> TASK GOAL: Copy everything in the data below exactly except the pictures.

** start INFORMATION SUPPLIED **

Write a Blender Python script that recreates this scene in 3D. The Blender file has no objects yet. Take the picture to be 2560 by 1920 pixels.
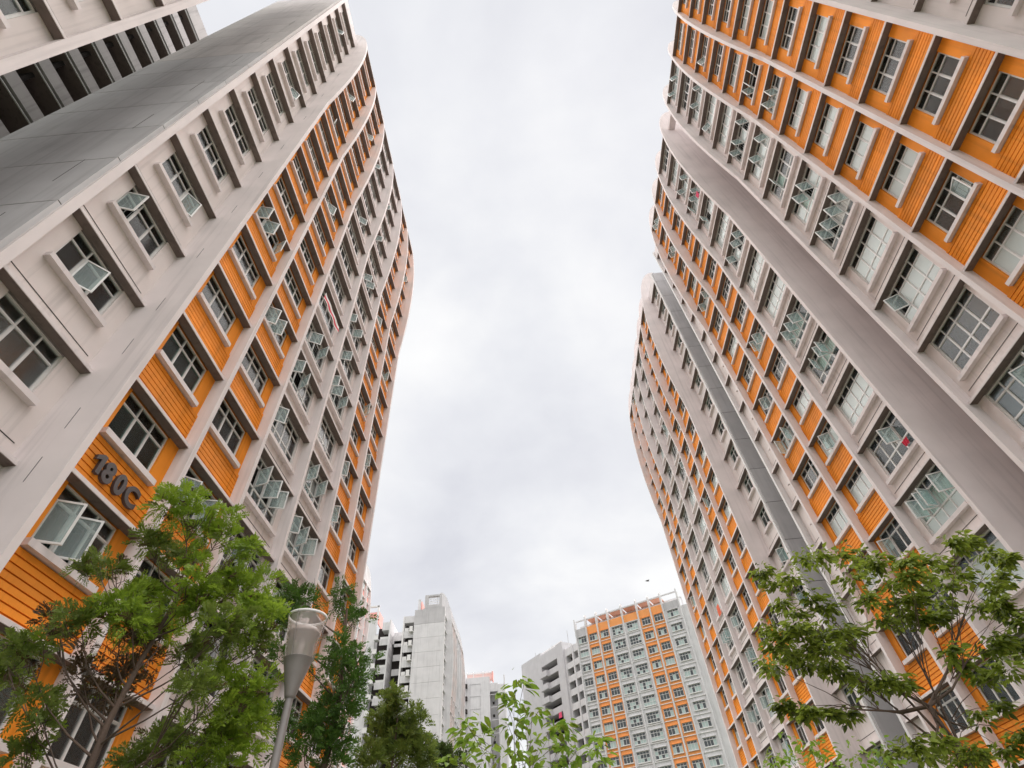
import bpy, math, random
from mathutils import Vector, Matrix

# ------------------------------------------------------------------ camera
scene = bpy.context.scene
col = scene.collection
EYE = 1.6
F_PX, PITCH, ROLL, YAW = 1303.2, 0.8272, -0.0904, -0.0051
_fw = Vector((math.sin(YAW)*math.cos(PITCH), math.cos(YAW)*math.cos(PITCH), math.sin(PITCH)))
_rt = Vector((math.cos(YAW), -math.sin(YAW), 0))
_up = _rt.cross(_fw)
_r2 = math.cos(ROLL)*_rt + math.sin(ROLL)*_up
_u2 = -math.sin(ROLL)*_rt + math.cos(ROLL)*_up
cam_d = bpy.data.cameras.new('camera')
cam_d.sensor_fit = 'HORIZONTAL'
cam_d.sensor_width = 36.0
cam_d.lens = F_PX/2560*36.0
cam_d.clip_start = 0.05
cam_d.clip_end = 5000
cam = bpy.data.objects.new('camera', cam_d)
M = Matrix.Identity(4)
for i in range(3):
    M[i][0] = _r2[i]; M[i][1] = _u2[i]; M[i][2] = -_fw[i]
M[2][3] = EYE
cam.matrix_world = M
col.objects.link(cam)
scene.camera = cam
def px_size(p, w):
    d = (Vector(p)-Vector((0, 0, EYE))).dot(_fw)
    return w*F_PX/max(d, .5)

# ------------------------------------------------------------------ sky, sun, exposure
SUN_EL, SUN_AZ = math.radians(74), math.radians(35)
world = bpy.data.worlds.new('World'); scene.world = world
world.use_nodes = True
nt = world.node_tree; N = nt.nodes; LK = nt.links
N.clear()
out = N.new('ShaderNodeOutputWorld'); bg = N.new('ShaderNodeBackground')
bg.inputs['Strength'].default_value = 0.1
sky = N.new('ShaderNodeTexSky'); sky.sky_type = 'NISHITA'; sky.sun_disc = False
sky.sun_elevation = SUN_EL; sky.sun_rotation = SUN_AZ
sky.air_density = 1.0; sky.dust_density = 1.0
tc = N.new('ShaderNodeTexCoord')
sep = N.new('ShaderNodeSeparateXYZ'); LK.new(tc.outputs['Generated'], sep.inputs[0])
zm = N.new('ShaderNodeMath'); zm.operation = 'MAXIMUM'; zm.inputs[1].default_value = 0.0
LK.new(sep.outputs['Z'], zm.inputs[0])
za = N.new('ShaderNodeMath'); za.operation = 'ADD'; za.inputs[1].default_value = 0.22
LK.new(zm.outputs[0], za.inputs[0])
comb = N.new('ShaderNodeCombineXYZ')
for k, ax in enumerate('XY'):
    dv = N.new('ShaderNodeMath'); dv.operation = 'DIVIDE'
    LK.new(sep.outputs[ax], dv.inputs[0]); LK.new(za.outputs[0], dv.inputs[1])
    LK.new(dv.outputs[0], comb.inputs[k])
n1 = N.new('ShaderNodeTexNoise'); n1.inputs['Scale'].default_value = 2.0
n1.inputs['Detail'].default_value = 6; n1.inputs['Roughness'].default_value = 0.52
n1.inputs['Distortion'].default_value = 0.25
mp = N.new('ShaderNodeMapping'); mp.inputs['Location'].default_value = (22.86, 17.16, 5.2)
LK.new(comb.outputs[0], mp.inputs['Vector']); LK.new(mp.outputs[0], n1.inputs['Vector'])
rp = N.new('ShaderNodeValToRGB')
rp.color_ramp.elements[0].position = 0.30; rp.color_ramp.elements[0].color = (0.72, 0.73, 0.785, 1)
rp.color_ramp.elements[1].position = 0.68; rp.color_ramp.elements[1].color = (1.0, 1.0, 1.0, 1)
e = rp.color_ramp.elements.new(0.49); e.color = (0.85, 0.86, 0.895, 1)
LK.new(n1.outputs['Fac'], rp.inputs['Fac'])
sc = N.new('ShaderNodeVectorMath'); sc.operation = 'SCALE'; sc.inputs['Scale'].default_value = 2.16
LK.new(rp.outputs['Color'], sc.inputs[0])
mx = N.new('ShaderNodeMixRGB'); mx.inputs['Fac'].default_value = 0.992
LK.new(sky.outputs[0], mx.inputs[1]); LK.new(sc.outputs[0], mx.inputs[2])
LK.new(mx.outputs[0], bg.inputs['Color']); LK.new(bg.outputs[0], out.inputs['Surface'])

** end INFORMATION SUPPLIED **

> EXERCISE ANSWER:
Write a Blender Python script that recreates this scene in 3D. The Blender file has no objects yet. Take the picture to be 2560 by 1920 pixels.
import bpy, math, random
from mathutils import Vector, Matrix

# ------------------------------------------------------------------ camera
scene = bpy.context.scene
col = scene.collection
EYE = 1.6
F_PX, PITCH, ROLL, YAW = 1303.2, 0.8272, -0.0904, -0.0051
_fw = Vector((math.sin(YAW)*math.cos(PITCH), math.cos(YAW)*math.cos(PITCH), math.sin(PITCH)))
_rt = Vector((math.cos(YAW), -math.sin(YAW), 0))
_up = _rt.cross(_fw)
_r2 = math.cos(ROLL)*_rt + math.sin(ROLL)*_up
_u2 = -math.sin(ROLL)*_rt + math.cos(ROLL)*_up
cam_d = bpy.data.cameras.new('camera')
cam_d.sensor_fit = 'HORIZONTAL'
cam_d.sensor_width = 36.0
cam_d.lens = F_PX/2560*36.0
cam_d.clip_start = 0.05
cam_d.clip_end = 5000
cam = bpy.data.objects.new('camera', cam_d)
M = Matrix.Identity(4)
for i in range(3):
    M[i][0] = _r2[i]; M[i][1] = _u2[i]; M[i][2] = -_fw[i]
M[2][3] = EYE
cam.matrix_world = M
col.objects.link(cam)
scene.camera = cam
def px_size(p, w):
    d = (Vector(p)-Vector((0, 0, EYE))).dot(_fw)
    return w*F_PX/max(d, .5)

# ------------------------------------------------------------------ sky, sun, exposure
SUN_EL, SUN_AZ = math.radians(74), math.radians(35)
world = bpy.data.worlds.new('World'); scene.world = world
world.use_nodes = True
nt = world.node_tree; N = nt.nodes; LK = nt.links
N.clear()
out = N.new('ShaderNodeOutputWorld'); bg = N.new('ShaderNodeBackground')
bg.inputs['Strength'].default_value = 0.1
sky = N.new('ShaderNodeTexSky'); sky.sky_type = 'NISHITA'; sky.sun_disc = False
sky.sun_elevation = SUN_EL; sky.sun_rotation = SUN_AZ
sky.air_density = 1.0; sky.dust_density = 1.0
tc = N.new('ShaderNodeTexCoord')
sep = N.new('ShaderNodeSeparateXYZ'); LK.new(tc.outputs['Generated'], sep.inputs[0])
zm = N.new('ShaderNodeMath'); zm.operation = 'MAXIMUM'; zm.inputs[1].default_value = 0.0
LK.new(sep.outputs['Z'], zm.inputs[0])
za = N.new('ShaderNodeMath'); za.operation = 'ADD'; za.inputs[1].default_value = 0.22
LK.new(zm.outputs[0], za.inputs[0])
comb = N.new('ShaderNodeCombineXYZ')
for k, ax in enumerate('XY'):
    dv = N.new('ShaderNodeMath'); dv.operation = 'DIVIDE'
    LK.new(sep.outputs[ax], dv.inputs[0]); LK.new(za.outputs[0], dv.inputs[1])
    LK.new(dv.outputs[0], comb.inputs[k])
n1 = N.new('ShaderNodeTexNoise'); n1.inputs['Scale'].default_value = 2.0
n1.inputs['Detail'].default_value = 6; n1.inputs['Roughness'].default_value = 0.52
n1.inputs['Distortion'].default_value = 0.25
mp = N.new('ShaderNodeMapping'); mp.inputs['Location'].default_value = (22.86, 17.16, 5.2)
LK.new(comb.outputs[0], mp.inputs['Vector']); LK.new(mp.outputs[0], n1.inputs['Vector'])
rp = N.new('ShaderNodeValToRGB')
rp.color_ramp.elements[0].position = 0.30; rp.color_ramp.elements[0].color = (0.72, 0.73, 0.785, 1)
rp.color_ramp.elements[1].position = 0.68; rp.color_ramp.elements[1].color = (1.0, 1.0, 1.0, 1)
e = rp.color_ramp.elements.new(0.49); e.color = (0.85, 0.86, 0.895, 1)
LK.new(n1.outputs['Fac'], rp.inputs['Fac'])
sc = N.new('ShaderNodeVectorMath'); sc.operation = 'SCALE'; sc.inputs['Scale'].default_value = 2.16
LK.new(rp.outputs['Color'], sc.inputs[0])
mx = N.new('ShaderNodeMixRGB'); mx.inputs['Fac'].default_value = 0.992
LK.new(sky.outputs[0], mx.inputs[1]); LK.new(sc.outputs[0], mx.inputs[2])
LK.new(mx.outputs[0], bg.inputs['Color']); LK.new(bg.outputs[0], out.inputs['Surface'])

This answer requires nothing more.